Search the listing for the string "this" and copy every line that contains it.

──────── Data to process ────────

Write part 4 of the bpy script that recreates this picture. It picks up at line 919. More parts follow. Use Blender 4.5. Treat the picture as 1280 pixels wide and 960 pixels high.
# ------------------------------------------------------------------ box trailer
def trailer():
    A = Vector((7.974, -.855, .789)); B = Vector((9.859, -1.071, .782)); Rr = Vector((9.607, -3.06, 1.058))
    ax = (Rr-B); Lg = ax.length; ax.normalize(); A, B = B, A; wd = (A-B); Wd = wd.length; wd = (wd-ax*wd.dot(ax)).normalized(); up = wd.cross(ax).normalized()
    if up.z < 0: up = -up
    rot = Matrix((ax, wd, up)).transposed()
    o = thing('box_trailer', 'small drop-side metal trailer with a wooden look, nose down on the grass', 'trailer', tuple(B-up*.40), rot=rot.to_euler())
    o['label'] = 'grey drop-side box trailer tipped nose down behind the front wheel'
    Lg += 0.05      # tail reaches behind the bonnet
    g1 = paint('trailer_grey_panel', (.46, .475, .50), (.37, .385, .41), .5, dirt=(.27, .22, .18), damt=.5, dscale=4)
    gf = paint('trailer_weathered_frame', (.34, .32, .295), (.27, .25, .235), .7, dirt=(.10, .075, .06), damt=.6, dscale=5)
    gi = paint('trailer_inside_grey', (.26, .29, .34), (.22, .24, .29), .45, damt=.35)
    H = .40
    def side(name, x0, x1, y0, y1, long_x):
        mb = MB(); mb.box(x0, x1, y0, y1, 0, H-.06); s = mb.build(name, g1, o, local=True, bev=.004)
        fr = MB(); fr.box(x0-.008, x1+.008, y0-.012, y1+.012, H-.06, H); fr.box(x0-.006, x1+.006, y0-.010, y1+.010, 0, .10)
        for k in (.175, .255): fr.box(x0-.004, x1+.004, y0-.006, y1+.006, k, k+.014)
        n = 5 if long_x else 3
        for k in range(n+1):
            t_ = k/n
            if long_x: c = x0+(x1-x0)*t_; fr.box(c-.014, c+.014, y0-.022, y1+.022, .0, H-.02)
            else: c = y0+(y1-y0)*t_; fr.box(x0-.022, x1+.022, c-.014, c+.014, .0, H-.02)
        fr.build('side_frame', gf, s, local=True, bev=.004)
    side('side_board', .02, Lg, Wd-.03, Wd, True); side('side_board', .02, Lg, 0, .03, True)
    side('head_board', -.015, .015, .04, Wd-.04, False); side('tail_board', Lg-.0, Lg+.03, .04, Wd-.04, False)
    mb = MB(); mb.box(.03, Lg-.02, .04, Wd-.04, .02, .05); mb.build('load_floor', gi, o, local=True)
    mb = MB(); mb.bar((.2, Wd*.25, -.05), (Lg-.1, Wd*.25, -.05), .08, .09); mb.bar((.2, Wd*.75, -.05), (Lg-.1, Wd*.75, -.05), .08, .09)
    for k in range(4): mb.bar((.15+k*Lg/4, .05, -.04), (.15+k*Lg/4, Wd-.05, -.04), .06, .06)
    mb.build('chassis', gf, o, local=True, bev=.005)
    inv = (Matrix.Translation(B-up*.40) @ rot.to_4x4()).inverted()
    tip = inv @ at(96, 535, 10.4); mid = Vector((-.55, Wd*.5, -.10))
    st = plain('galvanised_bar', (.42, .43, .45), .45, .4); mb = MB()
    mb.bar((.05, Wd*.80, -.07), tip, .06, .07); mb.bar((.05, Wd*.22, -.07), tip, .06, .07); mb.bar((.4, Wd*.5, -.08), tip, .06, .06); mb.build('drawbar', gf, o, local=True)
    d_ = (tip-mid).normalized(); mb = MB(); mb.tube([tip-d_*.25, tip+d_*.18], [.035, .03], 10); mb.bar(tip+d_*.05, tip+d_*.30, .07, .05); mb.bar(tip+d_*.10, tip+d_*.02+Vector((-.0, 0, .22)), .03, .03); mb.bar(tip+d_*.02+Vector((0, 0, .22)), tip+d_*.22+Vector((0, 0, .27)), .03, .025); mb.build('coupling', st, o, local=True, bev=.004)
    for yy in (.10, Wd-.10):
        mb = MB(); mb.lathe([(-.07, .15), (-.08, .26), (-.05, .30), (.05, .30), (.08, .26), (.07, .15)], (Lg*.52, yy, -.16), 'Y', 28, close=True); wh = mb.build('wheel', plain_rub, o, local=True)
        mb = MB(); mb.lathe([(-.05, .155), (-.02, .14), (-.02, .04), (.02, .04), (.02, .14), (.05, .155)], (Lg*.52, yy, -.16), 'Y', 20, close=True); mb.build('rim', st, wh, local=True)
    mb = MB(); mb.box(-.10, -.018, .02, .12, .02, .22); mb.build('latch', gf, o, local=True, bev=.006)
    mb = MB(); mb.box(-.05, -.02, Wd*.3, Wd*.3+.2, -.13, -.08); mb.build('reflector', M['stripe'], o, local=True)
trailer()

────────
──────── Data to process ────────

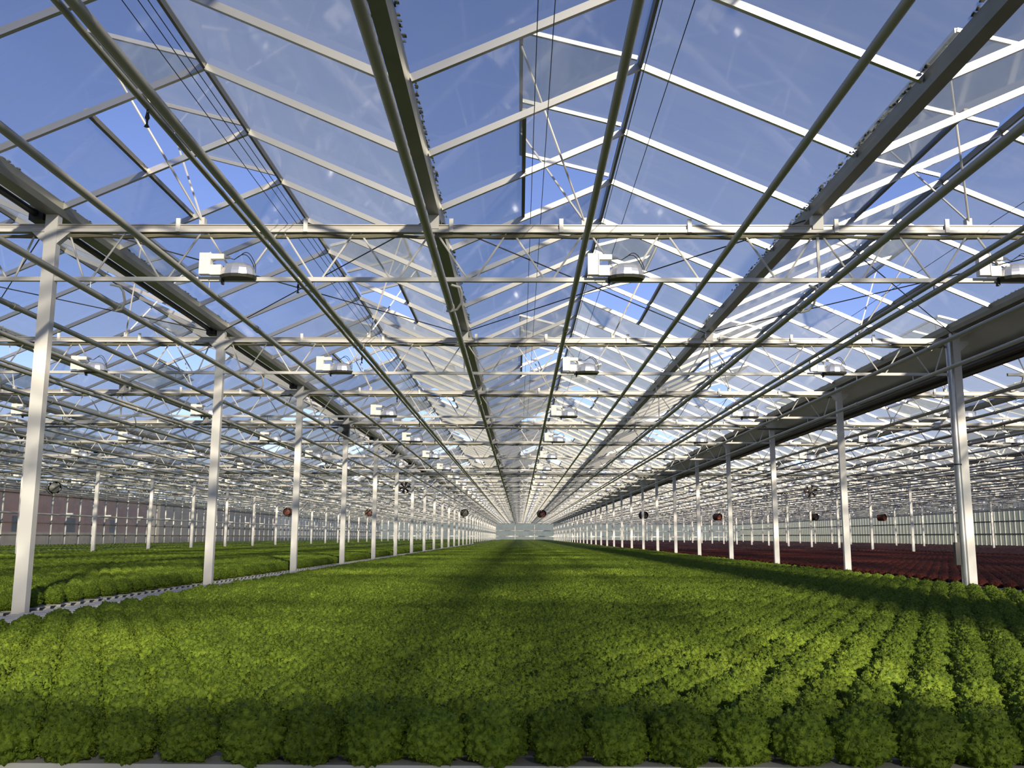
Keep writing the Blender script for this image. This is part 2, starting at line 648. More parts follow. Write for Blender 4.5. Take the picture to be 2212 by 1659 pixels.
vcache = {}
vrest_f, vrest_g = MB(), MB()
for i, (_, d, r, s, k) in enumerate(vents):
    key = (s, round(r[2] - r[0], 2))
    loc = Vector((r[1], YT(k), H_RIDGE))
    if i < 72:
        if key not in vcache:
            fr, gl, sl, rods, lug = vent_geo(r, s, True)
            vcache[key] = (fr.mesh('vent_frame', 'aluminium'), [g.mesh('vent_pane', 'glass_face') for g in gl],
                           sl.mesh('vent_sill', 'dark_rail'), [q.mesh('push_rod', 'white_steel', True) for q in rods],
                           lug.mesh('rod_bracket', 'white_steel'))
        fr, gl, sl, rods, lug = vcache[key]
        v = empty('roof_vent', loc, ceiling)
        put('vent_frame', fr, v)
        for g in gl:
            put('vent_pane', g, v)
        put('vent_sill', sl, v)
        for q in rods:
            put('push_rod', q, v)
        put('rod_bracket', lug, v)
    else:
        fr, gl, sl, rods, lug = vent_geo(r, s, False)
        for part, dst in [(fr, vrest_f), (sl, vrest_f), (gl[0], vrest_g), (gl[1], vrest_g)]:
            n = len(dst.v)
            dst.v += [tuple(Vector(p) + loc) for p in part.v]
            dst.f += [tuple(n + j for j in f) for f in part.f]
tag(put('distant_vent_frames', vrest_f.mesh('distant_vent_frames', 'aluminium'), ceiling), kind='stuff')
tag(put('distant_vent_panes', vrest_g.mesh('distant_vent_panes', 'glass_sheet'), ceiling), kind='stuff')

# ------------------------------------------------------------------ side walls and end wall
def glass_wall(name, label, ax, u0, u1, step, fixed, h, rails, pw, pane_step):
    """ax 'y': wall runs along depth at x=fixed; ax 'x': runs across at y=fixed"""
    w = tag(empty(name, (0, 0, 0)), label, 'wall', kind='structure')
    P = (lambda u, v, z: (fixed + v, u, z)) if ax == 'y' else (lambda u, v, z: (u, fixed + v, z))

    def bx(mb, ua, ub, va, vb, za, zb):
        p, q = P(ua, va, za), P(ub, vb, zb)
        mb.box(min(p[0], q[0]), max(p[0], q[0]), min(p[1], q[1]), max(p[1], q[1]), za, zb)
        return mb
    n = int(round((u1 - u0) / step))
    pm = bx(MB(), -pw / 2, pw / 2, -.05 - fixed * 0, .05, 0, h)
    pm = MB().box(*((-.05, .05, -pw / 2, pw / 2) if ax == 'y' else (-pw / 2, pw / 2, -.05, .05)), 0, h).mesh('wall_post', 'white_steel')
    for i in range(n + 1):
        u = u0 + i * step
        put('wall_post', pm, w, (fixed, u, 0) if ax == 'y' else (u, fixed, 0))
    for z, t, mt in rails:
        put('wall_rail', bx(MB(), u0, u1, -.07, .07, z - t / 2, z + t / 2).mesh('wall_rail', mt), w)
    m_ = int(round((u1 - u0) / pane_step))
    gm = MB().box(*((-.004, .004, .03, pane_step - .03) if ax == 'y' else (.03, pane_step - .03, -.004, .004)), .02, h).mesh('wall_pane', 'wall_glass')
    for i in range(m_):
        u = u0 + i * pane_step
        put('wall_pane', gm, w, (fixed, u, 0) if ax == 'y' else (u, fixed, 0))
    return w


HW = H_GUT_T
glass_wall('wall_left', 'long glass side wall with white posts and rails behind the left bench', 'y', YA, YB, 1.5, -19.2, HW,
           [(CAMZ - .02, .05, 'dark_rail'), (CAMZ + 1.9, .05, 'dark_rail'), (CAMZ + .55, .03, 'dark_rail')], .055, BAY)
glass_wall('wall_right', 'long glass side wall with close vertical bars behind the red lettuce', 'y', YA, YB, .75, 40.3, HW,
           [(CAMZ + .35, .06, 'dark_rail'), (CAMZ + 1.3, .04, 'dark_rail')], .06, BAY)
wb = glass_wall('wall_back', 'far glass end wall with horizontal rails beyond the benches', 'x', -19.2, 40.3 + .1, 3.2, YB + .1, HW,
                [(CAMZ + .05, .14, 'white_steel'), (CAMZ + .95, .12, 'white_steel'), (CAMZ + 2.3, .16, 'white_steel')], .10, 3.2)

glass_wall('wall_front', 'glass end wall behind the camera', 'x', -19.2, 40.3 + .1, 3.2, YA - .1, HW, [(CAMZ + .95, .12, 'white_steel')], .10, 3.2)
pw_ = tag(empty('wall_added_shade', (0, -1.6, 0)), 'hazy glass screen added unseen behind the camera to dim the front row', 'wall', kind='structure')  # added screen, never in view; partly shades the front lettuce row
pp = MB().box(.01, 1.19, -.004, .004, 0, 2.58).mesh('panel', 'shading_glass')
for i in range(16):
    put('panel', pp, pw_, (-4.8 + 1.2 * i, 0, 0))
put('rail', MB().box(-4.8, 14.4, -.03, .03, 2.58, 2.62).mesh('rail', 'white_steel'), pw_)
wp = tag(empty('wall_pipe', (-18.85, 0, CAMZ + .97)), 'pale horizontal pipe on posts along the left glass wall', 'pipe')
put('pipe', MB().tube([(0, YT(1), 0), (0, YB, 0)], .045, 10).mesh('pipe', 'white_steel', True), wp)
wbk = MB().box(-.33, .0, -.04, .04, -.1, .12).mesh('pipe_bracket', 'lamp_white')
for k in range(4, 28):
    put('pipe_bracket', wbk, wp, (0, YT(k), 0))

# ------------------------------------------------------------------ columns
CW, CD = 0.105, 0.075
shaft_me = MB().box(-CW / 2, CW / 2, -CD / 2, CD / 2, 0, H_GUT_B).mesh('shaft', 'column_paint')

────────

Task response ▸
Write part 4 of the bpy script that recreates this picture. It picks up at line 919. More parts follow. Use Blender 4.5. Treat the picture as 1280 pixels wide and 960 pixels high.
Keep writing the Blender script for this image. This is part 2, starting at line 648. More parts follow. Write for Blender 4.5. Take the picture to be 2212 by 1659 pixels.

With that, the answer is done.